- _SOURCE EXCERPT_
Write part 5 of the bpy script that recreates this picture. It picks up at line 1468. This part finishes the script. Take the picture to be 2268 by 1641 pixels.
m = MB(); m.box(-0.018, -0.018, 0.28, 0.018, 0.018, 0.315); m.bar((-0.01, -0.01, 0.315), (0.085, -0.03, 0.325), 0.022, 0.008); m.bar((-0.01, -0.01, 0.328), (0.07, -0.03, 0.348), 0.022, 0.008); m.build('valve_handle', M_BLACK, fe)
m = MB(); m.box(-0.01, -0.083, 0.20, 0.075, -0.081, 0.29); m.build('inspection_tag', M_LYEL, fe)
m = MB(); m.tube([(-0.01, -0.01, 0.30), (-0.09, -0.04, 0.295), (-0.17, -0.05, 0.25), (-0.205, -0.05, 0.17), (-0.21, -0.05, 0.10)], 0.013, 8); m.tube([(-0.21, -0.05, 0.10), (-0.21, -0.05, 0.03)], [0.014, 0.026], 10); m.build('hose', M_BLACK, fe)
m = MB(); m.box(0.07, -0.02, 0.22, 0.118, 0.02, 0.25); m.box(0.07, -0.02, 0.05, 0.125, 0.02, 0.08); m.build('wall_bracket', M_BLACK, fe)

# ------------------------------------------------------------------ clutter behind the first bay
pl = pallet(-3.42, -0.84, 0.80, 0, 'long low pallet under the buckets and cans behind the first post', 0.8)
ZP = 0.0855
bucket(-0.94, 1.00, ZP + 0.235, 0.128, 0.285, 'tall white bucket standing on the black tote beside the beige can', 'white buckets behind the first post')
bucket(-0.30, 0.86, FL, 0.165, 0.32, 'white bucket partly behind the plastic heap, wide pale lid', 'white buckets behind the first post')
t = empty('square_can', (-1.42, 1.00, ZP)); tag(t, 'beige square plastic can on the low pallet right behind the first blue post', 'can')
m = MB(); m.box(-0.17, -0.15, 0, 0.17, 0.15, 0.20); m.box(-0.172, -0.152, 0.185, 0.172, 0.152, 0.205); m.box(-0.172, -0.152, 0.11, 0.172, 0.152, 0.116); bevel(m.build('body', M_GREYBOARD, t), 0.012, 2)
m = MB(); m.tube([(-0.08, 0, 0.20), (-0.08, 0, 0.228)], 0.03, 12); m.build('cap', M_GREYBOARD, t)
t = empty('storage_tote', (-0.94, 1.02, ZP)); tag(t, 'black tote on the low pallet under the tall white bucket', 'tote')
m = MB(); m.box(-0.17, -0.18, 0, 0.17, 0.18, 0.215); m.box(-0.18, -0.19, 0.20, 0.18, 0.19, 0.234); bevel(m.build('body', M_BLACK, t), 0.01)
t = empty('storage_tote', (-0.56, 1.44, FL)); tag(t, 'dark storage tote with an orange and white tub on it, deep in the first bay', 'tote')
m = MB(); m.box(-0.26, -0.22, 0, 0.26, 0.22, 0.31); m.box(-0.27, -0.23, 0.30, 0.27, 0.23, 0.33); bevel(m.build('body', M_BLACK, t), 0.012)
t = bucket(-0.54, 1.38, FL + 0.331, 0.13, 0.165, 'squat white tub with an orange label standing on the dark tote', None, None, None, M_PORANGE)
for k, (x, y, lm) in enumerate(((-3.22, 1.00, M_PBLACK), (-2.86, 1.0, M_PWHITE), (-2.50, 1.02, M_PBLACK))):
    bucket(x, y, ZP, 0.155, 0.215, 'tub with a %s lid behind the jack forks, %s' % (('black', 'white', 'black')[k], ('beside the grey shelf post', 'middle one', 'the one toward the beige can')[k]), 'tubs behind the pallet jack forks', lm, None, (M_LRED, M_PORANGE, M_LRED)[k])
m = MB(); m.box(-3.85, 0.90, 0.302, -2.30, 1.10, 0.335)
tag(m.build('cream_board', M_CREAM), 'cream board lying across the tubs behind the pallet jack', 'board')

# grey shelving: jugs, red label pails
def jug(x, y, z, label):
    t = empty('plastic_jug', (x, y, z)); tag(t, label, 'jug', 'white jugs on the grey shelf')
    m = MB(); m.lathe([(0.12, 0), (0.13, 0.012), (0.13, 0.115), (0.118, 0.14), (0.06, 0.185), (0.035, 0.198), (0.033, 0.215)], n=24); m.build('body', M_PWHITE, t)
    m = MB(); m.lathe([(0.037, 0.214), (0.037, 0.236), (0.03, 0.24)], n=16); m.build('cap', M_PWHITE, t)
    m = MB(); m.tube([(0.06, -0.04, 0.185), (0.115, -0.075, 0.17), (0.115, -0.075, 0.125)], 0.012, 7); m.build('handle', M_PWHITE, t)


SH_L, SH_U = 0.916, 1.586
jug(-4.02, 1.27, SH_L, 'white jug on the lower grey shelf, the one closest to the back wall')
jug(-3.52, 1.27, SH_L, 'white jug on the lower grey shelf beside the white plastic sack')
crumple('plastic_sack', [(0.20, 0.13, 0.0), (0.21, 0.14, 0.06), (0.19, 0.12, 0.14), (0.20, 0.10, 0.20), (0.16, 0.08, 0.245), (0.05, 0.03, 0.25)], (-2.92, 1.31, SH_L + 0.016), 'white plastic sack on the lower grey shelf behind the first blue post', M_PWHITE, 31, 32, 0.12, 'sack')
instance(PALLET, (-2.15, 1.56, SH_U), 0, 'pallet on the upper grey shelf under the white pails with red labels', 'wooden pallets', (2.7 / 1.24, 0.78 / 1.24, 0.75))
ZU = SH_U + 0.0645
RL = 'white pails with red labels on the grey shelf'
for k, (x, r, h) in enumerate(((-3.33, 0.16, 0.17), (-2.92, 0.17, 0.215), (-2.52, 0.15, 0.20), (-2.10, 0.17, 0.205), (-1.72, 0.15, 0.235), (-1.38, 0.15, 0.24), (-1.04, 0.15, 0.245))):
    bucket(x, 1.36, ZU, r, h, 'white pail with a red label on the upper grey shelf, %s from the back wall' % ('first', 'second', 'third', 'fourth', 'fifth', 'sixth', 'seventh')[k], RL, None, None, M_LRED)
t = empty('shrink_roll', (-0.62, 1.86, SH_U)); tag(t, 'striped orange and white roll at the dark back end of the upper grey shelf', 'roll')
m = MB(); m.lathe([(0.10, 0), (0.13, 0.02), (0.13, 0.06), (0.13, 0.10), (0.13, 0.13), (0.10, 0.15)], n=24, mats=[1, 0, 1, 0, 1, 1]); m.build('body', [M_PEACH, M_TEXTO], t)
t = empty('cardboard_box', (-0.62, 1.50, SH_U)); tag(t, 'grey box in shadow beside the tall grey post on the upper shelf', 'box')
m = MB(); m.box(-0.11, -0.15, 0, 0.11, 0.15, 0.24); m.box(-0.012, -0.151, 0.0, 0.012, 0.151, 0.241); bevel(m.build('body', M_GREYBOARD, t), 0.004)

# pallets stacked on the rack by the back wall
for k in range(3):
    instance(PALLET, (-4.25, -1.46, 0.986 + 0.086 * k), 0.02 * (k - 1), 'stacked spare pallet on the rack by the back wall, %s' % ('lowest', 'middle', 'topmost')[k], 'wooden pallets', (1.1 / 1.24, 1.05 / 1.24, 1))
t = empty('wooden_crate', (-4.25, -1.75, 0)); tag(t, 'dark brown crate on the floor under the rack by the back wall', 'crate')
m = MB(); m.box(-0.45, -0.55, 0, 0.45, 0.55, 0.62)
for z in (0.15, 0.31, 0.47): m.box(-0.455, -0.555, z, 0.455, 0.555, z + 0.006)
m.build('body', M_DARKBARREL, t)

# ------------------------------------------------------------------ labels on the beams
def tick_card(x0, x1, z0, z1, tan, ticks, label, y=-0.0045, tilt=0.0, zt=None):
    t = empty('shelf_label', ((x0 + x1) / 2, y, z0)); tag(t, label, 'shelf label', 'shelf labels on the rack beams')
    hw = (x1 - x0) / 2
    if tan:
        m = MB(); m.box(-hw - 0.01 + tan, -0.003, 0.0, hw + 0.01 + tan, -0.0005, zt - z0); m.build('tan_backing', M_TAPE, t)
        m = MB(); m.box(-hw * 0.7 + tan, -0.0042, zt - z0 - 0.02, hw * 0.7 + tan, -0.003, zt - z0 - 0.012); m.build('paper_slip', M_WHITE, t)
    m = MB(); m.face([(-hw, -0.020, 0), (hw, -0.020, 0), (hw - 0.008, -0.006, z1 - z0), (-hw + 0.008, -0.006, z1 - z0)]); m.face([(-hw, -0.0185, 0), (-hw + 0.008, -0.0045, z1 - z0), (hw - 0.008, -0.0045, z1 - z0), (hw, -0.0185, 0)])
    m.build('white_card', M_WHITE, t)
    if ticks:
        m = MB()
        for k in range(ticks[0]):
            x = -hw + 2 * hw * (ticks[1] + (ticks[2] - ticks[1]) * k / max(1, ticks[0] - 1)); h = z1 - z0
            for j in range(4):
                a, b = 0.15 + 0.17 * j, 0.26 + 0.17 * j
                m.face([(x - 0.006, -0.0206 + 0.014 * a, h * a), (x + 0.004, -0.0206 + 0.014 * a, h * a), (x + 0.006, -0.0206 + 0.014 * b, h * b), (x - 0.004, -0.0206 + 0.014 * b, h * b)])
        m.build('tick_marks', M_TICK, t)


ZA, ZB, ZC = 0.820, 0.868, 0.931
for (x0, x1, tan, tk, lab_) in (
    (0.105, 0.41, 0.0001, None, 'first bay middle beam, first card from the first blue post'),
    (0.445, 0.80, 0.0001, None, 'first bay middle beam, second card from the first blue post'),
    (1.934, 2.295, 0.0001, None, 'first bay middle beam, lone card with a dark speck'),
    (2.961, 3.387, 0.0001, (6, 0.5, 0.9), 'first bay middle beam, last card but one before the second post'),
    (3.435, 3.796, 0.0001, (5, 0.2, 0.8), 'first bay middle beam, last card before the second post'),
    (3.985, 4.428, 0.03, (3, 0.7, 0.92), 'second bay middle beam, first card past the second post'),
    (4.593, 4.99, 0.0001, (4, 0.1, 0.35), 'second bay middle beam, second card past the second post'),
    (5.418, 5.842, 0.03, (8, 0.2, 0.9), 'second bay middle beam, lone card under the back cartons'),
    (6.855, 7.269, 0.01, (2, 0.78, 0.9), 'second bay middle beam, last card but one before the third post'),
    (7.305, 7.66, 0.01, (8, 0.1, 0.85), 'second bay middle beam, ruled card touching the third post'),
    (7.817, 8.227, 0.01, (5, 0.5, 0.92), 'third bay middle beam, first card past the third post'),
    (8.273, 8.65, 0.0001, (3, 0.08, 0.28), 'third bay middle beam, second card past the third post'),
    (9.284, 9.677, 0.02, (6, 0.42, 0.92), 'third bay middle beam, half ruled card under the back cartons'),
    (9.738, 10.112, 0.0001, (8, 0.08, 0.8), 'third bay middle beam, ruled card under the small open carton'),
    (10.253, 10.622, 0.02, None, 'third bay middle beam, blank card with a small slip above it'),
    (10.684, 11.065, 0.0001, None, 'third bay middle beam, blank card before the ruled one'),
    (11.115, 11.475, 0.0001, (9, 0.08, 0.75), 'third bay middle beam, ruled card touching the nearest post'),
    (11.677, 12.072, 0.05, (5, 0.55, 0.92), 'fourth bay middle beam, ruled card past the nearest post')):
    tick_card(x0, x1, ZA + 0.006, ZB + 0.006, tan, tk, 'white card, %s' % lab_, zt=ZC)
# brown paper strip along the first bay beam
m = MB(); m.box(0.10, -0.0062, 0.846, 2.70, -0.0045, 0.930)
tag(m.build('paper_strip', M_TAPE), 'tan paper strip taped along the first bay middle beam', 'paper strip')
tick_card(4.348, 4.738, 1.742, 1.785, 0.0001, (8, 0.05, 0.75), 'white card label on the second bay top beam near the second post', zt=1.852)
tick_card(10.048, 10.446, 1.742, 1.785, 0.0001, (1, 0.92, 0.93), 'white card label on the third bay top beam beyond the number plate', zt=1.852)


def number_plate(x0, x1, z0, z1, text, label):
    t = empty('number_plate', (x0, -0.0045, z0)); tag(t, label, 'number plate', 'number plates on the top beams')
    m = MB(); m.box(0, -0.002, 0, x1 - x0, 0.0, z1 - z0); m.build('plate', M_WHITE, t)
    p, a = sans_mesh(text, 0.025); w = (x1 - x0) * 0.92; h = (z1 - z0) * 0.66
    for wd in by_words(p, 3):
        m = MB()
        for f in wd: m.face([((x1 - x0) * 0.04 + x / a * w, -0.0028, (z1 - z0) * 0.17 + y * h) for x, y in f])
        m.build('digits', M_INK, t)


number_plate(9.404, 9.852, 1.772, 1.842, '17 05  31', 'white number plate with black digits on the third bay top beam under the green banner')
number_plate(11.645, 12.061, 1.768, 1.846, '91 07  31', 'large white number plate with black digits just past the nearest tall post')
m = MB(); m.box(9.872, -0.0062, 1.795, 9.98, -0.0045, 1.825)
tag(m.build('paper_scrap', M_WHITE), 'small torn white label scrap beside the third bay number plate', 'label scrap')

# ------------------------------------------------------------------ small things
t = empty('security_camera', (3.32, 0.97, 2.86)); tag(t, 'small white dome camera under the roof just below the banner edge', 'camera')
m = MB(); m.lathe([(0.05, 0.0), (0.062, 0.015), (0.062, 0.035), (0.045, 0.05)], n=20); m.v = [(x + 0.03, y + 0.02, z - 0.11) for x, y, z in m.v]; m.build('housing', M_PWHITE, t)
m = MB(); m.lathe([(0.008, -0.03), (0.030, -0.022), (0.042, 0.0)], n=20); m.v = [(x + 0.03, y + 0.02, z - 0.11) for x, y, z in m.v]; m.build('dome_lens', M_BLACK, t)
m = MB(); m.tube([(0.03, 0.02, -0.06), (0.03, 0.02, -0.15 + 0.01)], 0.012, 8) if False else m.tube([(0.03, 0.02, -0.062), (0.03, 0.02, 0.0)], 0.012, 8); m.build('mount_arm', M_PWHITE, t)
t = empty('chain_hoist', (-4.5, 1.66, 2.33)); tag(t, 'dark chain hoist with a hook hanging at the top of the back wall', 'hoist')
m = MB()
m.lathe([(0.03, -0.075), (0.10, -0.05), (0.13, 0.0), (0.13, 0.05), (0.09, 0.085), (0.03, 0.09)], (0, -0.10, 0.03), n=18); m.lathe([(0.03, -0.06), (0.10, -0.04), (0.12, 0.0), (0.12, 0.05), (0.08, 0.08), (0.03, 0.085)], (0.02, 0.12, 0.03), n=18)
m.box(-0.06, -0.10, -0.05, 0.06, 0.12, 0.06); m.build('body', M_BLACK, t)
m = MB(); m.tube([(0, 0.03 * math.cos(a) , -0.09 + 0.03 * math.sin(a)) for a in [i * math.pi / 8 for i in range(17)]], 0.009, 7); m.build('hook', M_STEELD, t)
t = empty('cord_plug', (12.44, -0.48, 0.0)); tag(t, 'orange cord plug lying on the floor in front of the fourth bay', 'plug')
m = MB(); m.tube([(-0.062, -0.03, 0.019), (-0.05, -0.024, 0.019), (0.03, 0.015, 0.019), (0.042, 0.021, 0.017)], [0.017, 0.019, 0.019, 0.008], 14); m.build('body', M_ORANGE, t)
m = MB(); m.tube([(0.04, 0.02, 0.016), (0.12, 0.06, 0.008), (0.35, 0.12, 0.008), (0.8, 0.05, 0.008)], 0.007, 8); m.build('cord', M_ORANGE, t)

- _AIM OF THE TASK_
Print, unaltered, every line from the beginning of the material down to the line with "m = MB(); m.box(0.07, -0.02, 0.22, 0.118, 0.02, 0.25);".

- _SOLUTION TO THE EXERCISE_
Write part 5 of the bpy script that recreates this picture. It picks up at line 1468. This part finishes the script. Take the picture to be 2268 by 1641 pixels.
m = MB(); m.box(-0.018, -0.018, 0.28, 0.018, 0.018, 0.315); m.bar((-0.01, -0.01, 0.315), (0.085, -0.03, 0.325), 0.022, 0.008); m.bar((-0.01, -0.01, 0.328), (0.07, -0.03, 0.348), 0.022, 0.008); m.build('valve_handle', M_BLACK, fe)
m = MB(); m.box(-0.01, -0.083, 0.20, 0.075, -0.081, 0.29); m.build('inspection_tag', M_LYEL, fe)
m = MB(); m.tube([(-0.01, -0.01, 0.30), (-0.09, -0.04, 0.295), (-0.17, -0.05, 0.25), (-0.205, -0.05, 0.17), (-0.21, -0.05, 0.10)], 0.013, 8); m.tube([(-0.21, -0.05, 0.10), (-0.21, -0.05, 0.03)], [0.014, 0.026], 10); m.build('hose', M_BLACK, fe)
m = MB(); m.box(0.07, -0.02, 0.22, 0.118, 0.02, 0.25); m.box(0.07, -0.02, 0.05, 0.125, 0.02, 0.08); m.build('wall_bracket', M_BLACK, fe)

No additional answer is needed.